Across Nassau Street from 140 Broadway stands another Gordon Bunshaft tower, the 60-story One Chase Manhattan Plaza. Completed in 1961, this was the first glass-curtain-wall skyscraper in the financial district. At the time, the financial district was in crisis (as when has it not been?) as banks and financial services companies were pulling up stakes and moving to Midtown. One Chase Manhattan was David Rockefeller’s vote of confidence in downtown, or something like that.

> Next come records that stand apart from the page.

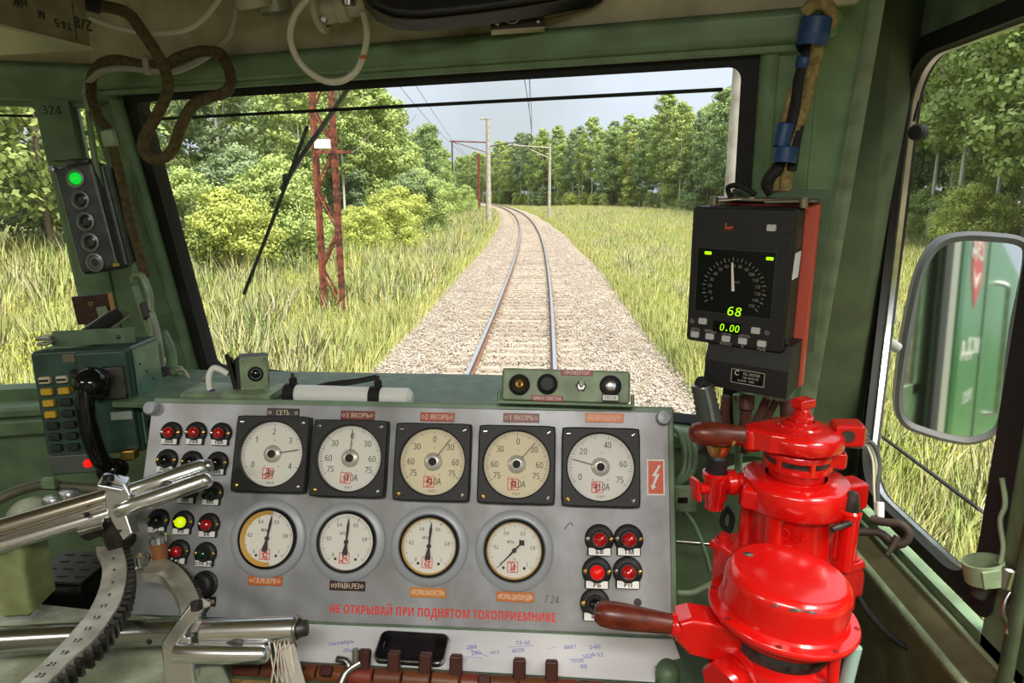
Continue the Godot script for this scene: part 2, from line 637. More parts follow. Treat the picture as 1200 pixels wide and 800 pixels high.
	oo = rounded(2.0 * hx + 0.06, 2.0 * hy + 0.06, 0.03, 10)
	ii = rounded(2.0 * hx, 2.0 * hy, 0.07, 10)
	rub.band(oo, ii, 0.002, 0.012)
	rub.band(ii, ii, 0.012, -0.016, Transform3D(), -1.0)
	part("rubber_frame", rub, M.rubber, w3)
	var i2 := rounded(2.0 * hx - 0.006, 2.0 * hy - 0.006, 0.067, 10)
	part("steel_trim", MB.new().band(ii, i2, 0.0, -0.002).band(i2, i2, -0.002, -0.01, Transform3D(), -1.0), M.steel, w3)
	part("pane", MB.new().band(ii, rounded(0.002, 0.002, 0.0005, 10), -0.012, -0.012), M.glass, w3)
	part("pane_bar", MB.new().box(Vector3(0.004, 0.56, 0.006), off(hx - 0.025, 0.02, -0.016), 0.001), M.rubber, w3)
	part("pane_bar", MB.new().box(Vector3(0.30, 0.004, 0.006), off(-0.01, -hy + 0.09, -0.016), 0.001), M.rubber, w3)
	# front right corner: a folded sheet from the windscreen post to the side window
	var pt := [WX * Vector3(0.075, 0.80, -0.012), WX * Vector3(0.125, 0.80, -0.012), Vector3(0.442, 1.8192, -1.0894), Vector3(0.457, 1.8158, -1.0739), Vector3(0.553, 2.0, -1.14)]
	var pl := [WX * Vector3(0.075, -0.25, -0.012), WX * Vector3(0.14, -0.25, -0.012), Vector3(0.442, 1.2913, -1.1978), Vector3(0.457, 1.3012, -1.1613), Vector3(0.553, 1.0, -1.215)]
	for k in [2, 3]:
		var d: Vector3 = (pl[k] - pt[k]).normalized()
		pl[k] = pt[k] + d * ((pt[k].y - 0.98) / -d.y)
		pt[k] = pt[k] + d * ((pt[k].y - 2.0) / -d.y)
	var cp := MB.new()
	var cq := MB.new()
	var ce := MB.new()
	for k in 4:
		var nn: Vector3 = (pt[k + 1] - pt[k]).cross(pl[k] - pt[k]).normalized()
		if nn.z < 0.0:
			nn = -nn
		(cp if k < 2 else (ce if k == 2 else cq)).quad(pt[k], pt[k + 1], pl[k + 1], pl[k], nn, nn, nn, nn)
	struct("corner_post", cp, M.green, wr)
	struct("pillar_painted_light", ce, M.green_pale, wr)  # paler green paints in the light caught by this strip
	struct("reveal_painted_shade", cq, M.olive, wr)  # olive colour paints in the shade on the facet beside the window
	# the rest of the box
	var wlft := shell("wall_left", "green painted left side wall with the assistant's side window")
	struct("wall_panel", MB.new().box(Vector3(0.04, 1.05, 2.7), off(-2.47, 0.525, -0.1)), g, wlft)
	struct("wall_panel", MB.new().box(Vector3(0.04, 0.28, 2.7), off(-2.47, 1.94, -0.1)), g, wlft)
	struct("wall_panel", MB.new().box(Vector3(0.04, 0.8, 0.35), off(-2.47, 1.43, -1.25)), g, wlft)
	struct("wall_panel", MB.new().box(Vector3(0.04, 0.8, 0.75), off(-2.47, 1.43, 0.85)), g, wlft)
	struct("wall_back", MB.new().box(Vector3(3.1, 2.08, 0.04), off(-0.96, 1.04, 1.22)), M.cream)
	struct("floor", MB.new().box(Vector3(3.1, 0.04, 3.0), off(-0.96, -0.02, -0.25)), M.lino)
	struct("ceiling", MB.new().box(Vector3(3.1, 0.04, 2.85), off(-0.96, CEIL + 0.02, -0.19)), M.cream)


func build_fill_lamps() -> void:
	# two unseen fill lamps, added under the ceiling to brighten the cab
	for k in 2:
		var at := Vector3([0.0, -1.5][k], CEIL - 0.05, 0.30)
		var l := thing("added_fill_lamp", ["added unseen fill lamp under the ceiling above the driver's seat", "added unseen fill lamp under the ceiling above the assistant's seat"][k], "lamp", off(at.x, at.y, at.z))
		part("housing", MB.new().box(Vector3(0.7, 0.04, 0.2), off(0, 0.03, 0), 0.01), M.white, l)
		part("added_diffuser_lamp", MB.new().box(Vector3(0.66, 0.02, 0.17), off(0, 0.0, 0), 0.006), glow(Color(1.0, 0.98, 0.95), 1.5, Color(0.8, 0.8, 0.8)), l)
		var a := AreaLight3D.new()
		a.name = "fill_light"
		a.area_size = Vector2(0.66, 0.17)
		a.light_color = Color(1.0, 0.98, 0.95)
		a.light_energy = [2.0, 1.1][k]
		a.shadow_enabled = true
		a.area_range = 8.0
		a.area_attenuation = 2.0
		add_child(a)
		a.position = at + Vector3(0, -0.02, 0)
		a.rotation_degrees = Vector3(-90, 0, 0)



# ---------------------------------------------------------------- outdoors
const RAIL := -1.6
const GROUND := -2.35

func track_x(s: float) -> float:   # the track's centre line, s metres ahead
	return -0.7 - s * s / 2300.0


func lay(lo: float, hi: float, rng: RandomNumberGenerator) -> float:
	return rng.randf_range(lo, hi)


func ground_y(x: float, s: float) -> float:
	var o := absf(x - track_x(s))
	var y := GROUND + 0.12 * sin(x * 0.31 + s * 0.07) + 0.10 * sin(s * 0.23 - x * 0.11)
	if x < track_x(s) - 4.0:
		y += 0.05 * (o - 4.0)
	else:
		y += 0.012 * maxf(0.0, o - 4.0)
	return lerpf(RAIL - 0.28, y, smoothstep(2.2, 3.6, o))


func strip(lo: float, hi: float, n: int, s0: float, s1: float, ns: int, lift: float) -> MB:
	var m := MB.new()
	var rows := []
	for j in ns + 1:
		var q := pow(float(j) / ns, 1.6)
		var s := lerpf(s0, s1, q)
		var row := []
		for k in n + 1:
			var x := track_x(s) + lerpf(lo, hi, float(k) / n)
			row.append(Vector3(x, ground_y(x, s) + lift, -s))
		rows.append(row)
	for j in ns:
		for k in n:
			var a: Vector3 = rows[j][k]
			var b: Vector3 = rows[j][k + 1]
			var c: Vector3 = rows[j + 1][k + 1]
			var d: Vector3 = rows[j + 1][k]
			var nn := (b - a).cross(d - a).normalized()
			if nn.y < 0:
				nn = -nn
			m.quad(a, b, c, d, nn, nn, nn, nn)
	return m


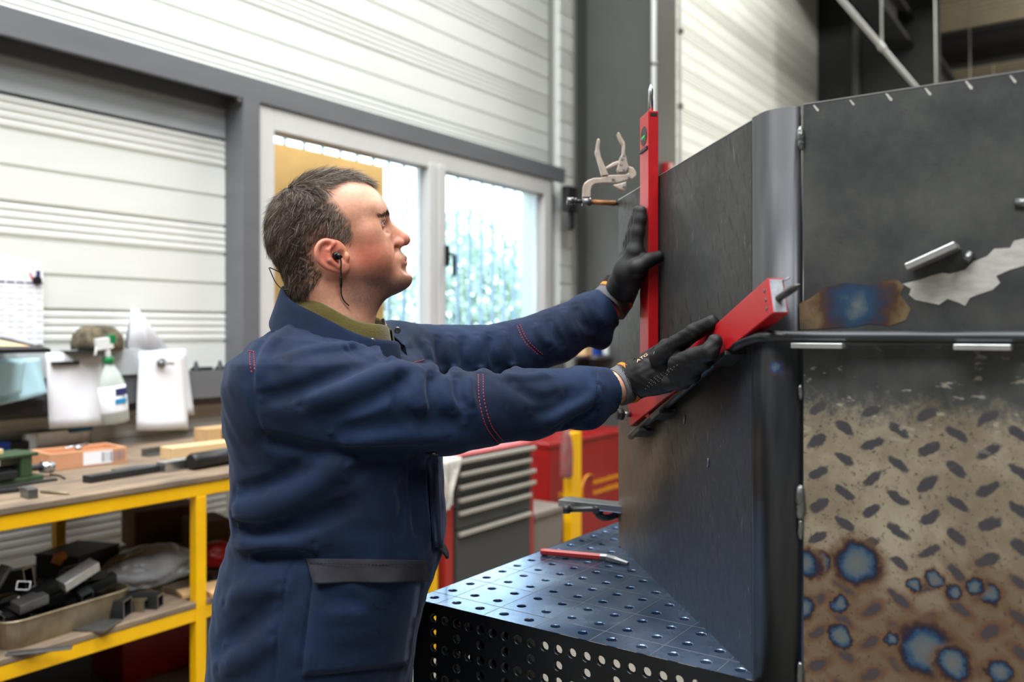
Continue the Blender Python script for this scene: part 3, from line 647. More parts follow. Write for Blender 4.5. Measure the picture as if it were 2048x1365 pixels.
keep(MB().tube([MA @ Vector((.004, F1 + .014, .002)), MA @ Vector((.004, F1 + .017, .002)), MA @ Vector((.004, F1 + .030, .002))], [.008, .0125, .0115], 12).build('clamp_knob', 'black_plastic'), gauge)
# ================================================================== locking clamp gripping the far edge
mat('clamp_steel', (190, 176, 162), .42, .35, var=.25, scale=30); mat('rust_rod', (138, 92, 52), .5, .4, var=.3, scale=60); mat('rivet', (226, 224, 220), .25, .7)
DC = 2.02
def cz(zx, zy): return px(1120 + zx / 7.186, 250 + zy / 7.186, DC)
cdir = (px(1200, 400, DC + 1) - px(1200, 400, DC)); cdir = c2w(0, 1, 0) - Vector((0, 0, 0))
def plate_z(pts, t0, t1, name, matname, root, bevel=.0015):
    fr_ = [cz(*q) + cdir * t0 for q in pts]; bk = [cz(*q) + cdir * t1 for q in pts]; n = len(pts)
    return keep(MB().add(fr_ + bk, [tuple(range(n)), tuple(range(2*n - 1, n - 1, -1))] + [(i, n + i, n + (i + 1) % n, (i + 1) % n) for i in range(n)]).build(name, matname, bevel=bevel), root)
cl_ = thing('locking_clamp', 'pale worn locking C-clamp gripping the far top edge of the sheet', 'clamp', tuple(cz(800, 800)))
plate_z([(320,1045),(325,900),(345,845),(400,800),(480,770),(590,765),(700,730),(840,722),(930,720),(985,700),(960,650),(985,600),(1050,620),(1095,690),(1088,740),(1040,780),(900,812),(820,838),(600,838),(500,850),(455,885),(440,950),(435,1045)], -.006, .006, 'frame', 'clamp_steel', cl_)
plate_z([(598,740),(545,550),(520,460),(500,400),(512,340),(528,222),(550,203),(572,225),(560,340),(582,470),(640,600),(692,728)], -.009, .009, 'fixed_handle', 'clamp_steel', cl_)
plate_z([(816,130),(832,114),(850,128),(888,205),(925,262),(930,330),(924,430),(945,470),(962,560),(985,610),(940,690),(880,690),(830,690),(815,650),(830,600),(845,520),(860,470),(888,430),(895,300),(860,240),(838,190)], -.010, .010, 'lever', 'clamp_steel', cl_)
plate_z([(648,618),(760,545),(838,520),(850,560),(770,600),(668,644)], -.004, .004, 'link', 'clamp_steel', cl_)
plate_z([(750,870),(860,850),(950,820),(945,885),(930,950),(850,925),(780,890)], -.006, .006, 'jaw', 'clamp_steel', cl_)
for q in ((760,772),(988,750),(908,642),(865,568),(882,490),(910,437),(915,880)):
    a = cz(*q); keep(MB().tube([a - cdir * .0125, a + cdir * .011], .0032, 10).build('rivet', 'rivet'), cl_)
keep(MB().tube([cz(430,1108), cz(800,1128)], .0062, 12).build('screw_rod', 'rust_rod'), cl_); keep(MB().tube([cz(180,1095), cz(330,1103)], .005, 10).tube([cz(205,1095), cz(245,1097)], .0085, 10).build('screw_shank', 'steel_dark'), cl_)
keep(MB().tube([cz(100,1095), cz(188,1098)], .0092, 14).build('screw_head', 'steel_mid'), cl_); keep(MB().tube([cz(318,1108), cz(440,1112)], .0105, 14).build('collar', 'steel_mid'), cl_)
keep(MB().tube([cz(800,1128), cz(850,1132), cz(860,1132), cz(930,1140)], [.005, .005, .0085, .009], 12).build('swivel_pad', 'steel_black'), cl_)
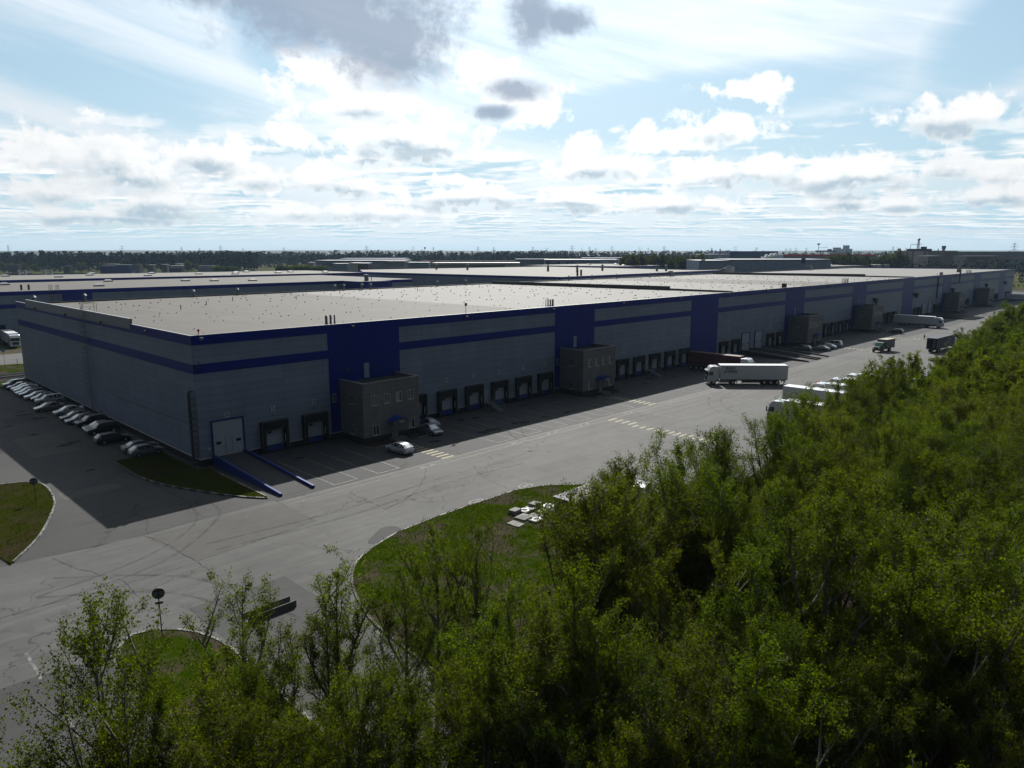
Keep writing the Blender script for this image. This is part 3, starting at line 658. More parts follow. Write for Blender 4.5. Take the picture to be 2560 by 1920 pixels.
# ------------------------------------------------------------------ halls behind (one height of 15 m, ground there is lower)
def hall(name, label, poly, z, roof, bands, parts=()):
    """hall on an axis-parallel footprint with blue cornice, membrane and rooflights"""
    T = thing(name, label, 'warehouse', (poly[0][0], poly[0][1], 0)); ox, oy = poly[0]
    pl = [(x-ox, y-oy) for x, y in poly]
    MB().prism(pl, -.3, z-1.2).build('wall', M['farwall'] if bands == 'pale' else M['grey'], T)
    big = MB().prism([(x, y) for x, y in grow(pl, .08)], z-1.2, z); big.build('cornice', M['blue'] if bands != 'pale' else M['zinc'], T)
    o = MB().face(*[(x,y,z+.012) for x,y in grow(pl, -.5)]).build('roof_membrane', M[roof], T, fix=False)
    if o.data.polygons[0].normal.z < 0: o.data.flip_normals()
    return T, ox, oy
def grow(pl, e):
    out = []; n = len(pl); ar = sum(pl[i][0]*pl[(i+1)%n][1]-pl[(i+1)%n][0]*pl[i][1] for i in range(n)); sg = 1 if ar > 0 else -1
    for i in range(n):
        a, b, c = pl[i-1], pl[i], pl[(i+1)%n]
        def nr(p, q):
            d = math.hypot(q[0]-p[0], q[1]-p[1]); return ((q[1]-p[1])/d*sg, -(q[0]-p[0])/d*sg)
        n1, n2 = nr(a,b), nr(b,c); out.append((b[0]+(n1[0]+n2[0])*e, b[1]+(n1[1]+n2[1])*e))
    return out
def rooflights(T, ox, oy, pts, z, s=1.5):
    f = None
    for x, y in pts:
        m = MB(); m.box(-s,-s*.7,0,s,s*.7,.45)
        b = m.build('rooflight', M['zinc'], T); b.location = (x-ox, y-oy, z+.02)
        d = MB().ring([[(-s,-s*.7,.45),(s,-s*.7,.45),(s,s*.7,.45),(-s,s*.7,.45)],[(-s*.5,-s*.3,.95),(s*.5,-s*.3,.95),(s*.5,s*.3,.95),(-s*.5,s*.3,.95)]]); d.build('dome', M['trim'], b)
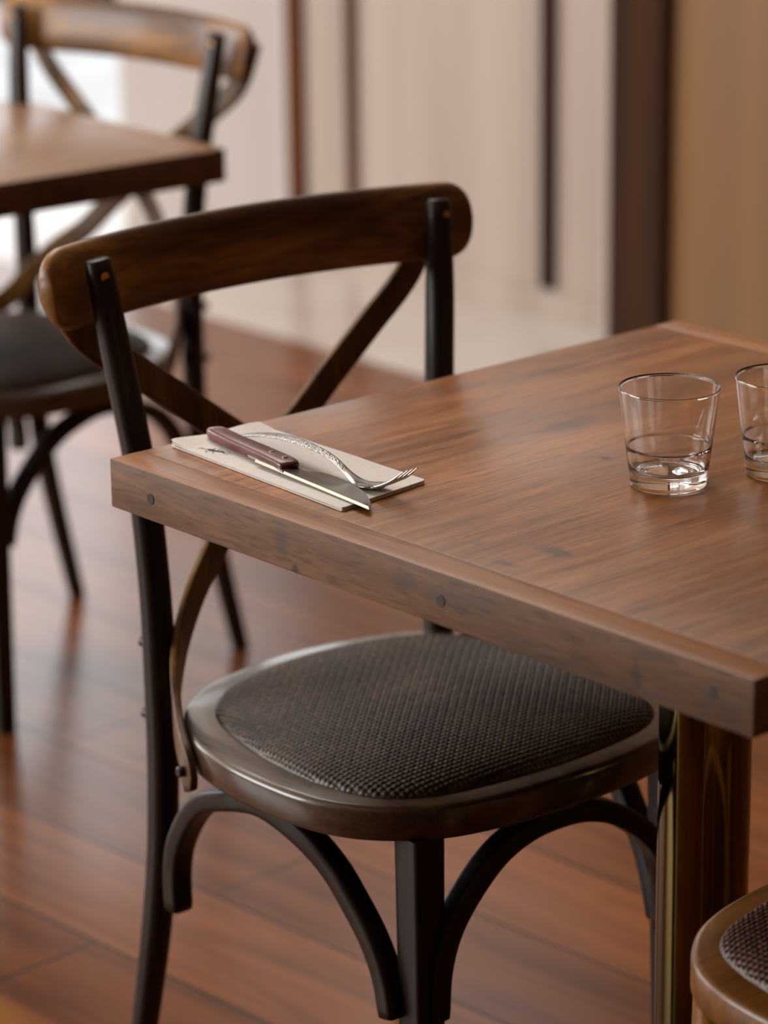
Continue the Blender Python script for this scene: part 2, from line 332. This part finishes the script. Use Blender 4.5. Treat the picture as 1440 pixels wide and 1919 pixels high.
struct(box('wall_back_tan_panel', (-1.885, VW - 0.03, 0.0), (3.3, VW - 0.0005, 2.995), M_tanpanel))
d = struct(box('door_1', (-3.672, VW, 0.0), (-3.045, VW + 0.045, 0.78), M_panel2))
struct(box('door_pane', (-3.63, VW + 0.018, 0.7805), (-3.05, VW + 0.026, 1.2495), M_pane))
struct(box('door_upper_panel', (-3.63, VW, 1.25), (-3.0455, VW + 0.045, 2.995), M_panel2))
d2 = struct(box('door_stile', (-3.672, VW, 0.7805), (-3.632, VW + 0.045, 2.995), M_panel2))
struct(box('trim_1', (-3.045, VW - 0.018, 0.0), (-3.001, VW + 0.045, 2.995), M_stile))
struct(box('trim_2', (-2.856, VW - 0.012, 0.03), (-2.828, VW - 0.0005, 2.995), M_stile))
struct(box('trim_3', (-2.262, VW - 0.014, 0.068), (-2.226, VW - 0.0005, 2.995), M_slot))
struct(box('trim_4', (-2.024, VW - 0.06, 0.0), (-1.886, VW - 0.0005, 2.995), M_post))
struct(box('baseboard_back', (-3.0, VW - 0.008, 0.0), (-2.03, VW - 0.0005, 0.062), M_panel))
struct(box('wall_back_lintel', (-8, VW, 2.0), (-3.673, VW + 0.05, 2.998), M_plaster))
# far dark band outdoors, modelled as a low kerb
struct(box('outdoor_kerb', (-9.5, 4.6, -0.0195), (-4.8, 4.75, 0.16), M_iron))
# side and front walls with window openings
def wall_open(name, axis, pos, lo, hi, z0, z1, opens, mat, th=0.1):
    bm = bmesh.new()
    def b_(a0, a1, zz0, zz1):
        if axis == 'y': t = box_bm((a0, pos, zz0), (a1, pos + th, zz1))
        else: t = box_bm((pos, a0, zz0), (pos + th, a1, zz1))
        me = bpy.data.meshes.new('t'); t.to_mesh(me); t.free(); bm.from_mesh(me); bpy.data.meshes.remove(me)
    cur = lo
    for (a, b, za, zb) in opens:
        b_(cur, a, z0, z1); b_(a, b, z0, za); b_(a, b, zb, z1); cur = b
    b_(cur, hi, z0, z1)
    return struct(finish(name, bm, mat))
wall_open('wall_front', 'y', -3.8, -8, 3.4, 0.0, 3.0, [(-5.4, -1.8, 0.85, 2.65)], M_dimwall)
wall_open('wall_left', 'x', -8.1, -3.7, 2.78, 0.0, 3.0, [(-2.6, 1.4, 0.7, 2.7)], M_plaster)
struct(box('wall_right', (3.4, -3.7, 0.0), (3.5, 2.78, 3.0), M_dimwall))

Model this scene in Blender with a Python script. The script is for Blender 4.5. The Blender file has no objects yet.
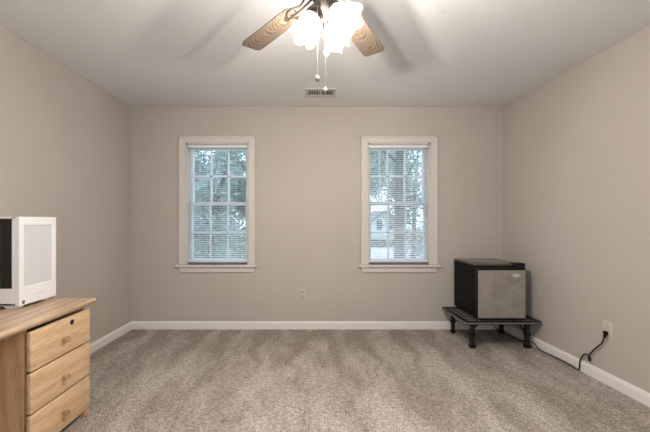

This is a more strictly “Miesian” building than 140 Broadway. That is, it has that muscular structural expressionism that Mies refined in such works as the Seagram Building, with external aluminum piers pretending to be the actual structural supports of the building. (Frank Lloyd Wright once famously called Skidmore, Owings & Merrill the “three blind Mies.”)

Here too is a plaza. As Ms. Huxtable pointed out, it’s a shame that a sharp change in ground level prevented a natural flow from the 140 plaza to the Chase Manhattan one. Chase’s plaza is adorned with a sunken rock garden by the ubiquitous Noguchi, as well as the papier-mâché-seeming sculpture “Group of Four Trees” by Jean Dubuffet.

The Chase tower lacks 140’s lighter-than-air feeling, and so it contrasts less excitingly with the buildings around it. That said, the south side of Chase’s plaza is walled by the rear of the Trump Building, originally the Bank of the Manhattan (precursor of Chase Manhattan), at 40 Wall St. For a brief time in 1929, this was the world’s tallest building.

“These few blocks,” Ms. Huxtable wrote, “provide (why equivocate?) one of the most magnificent examples of 20th-century urbanism anywhere in the world.”

Forty years later, it’s still pretty great.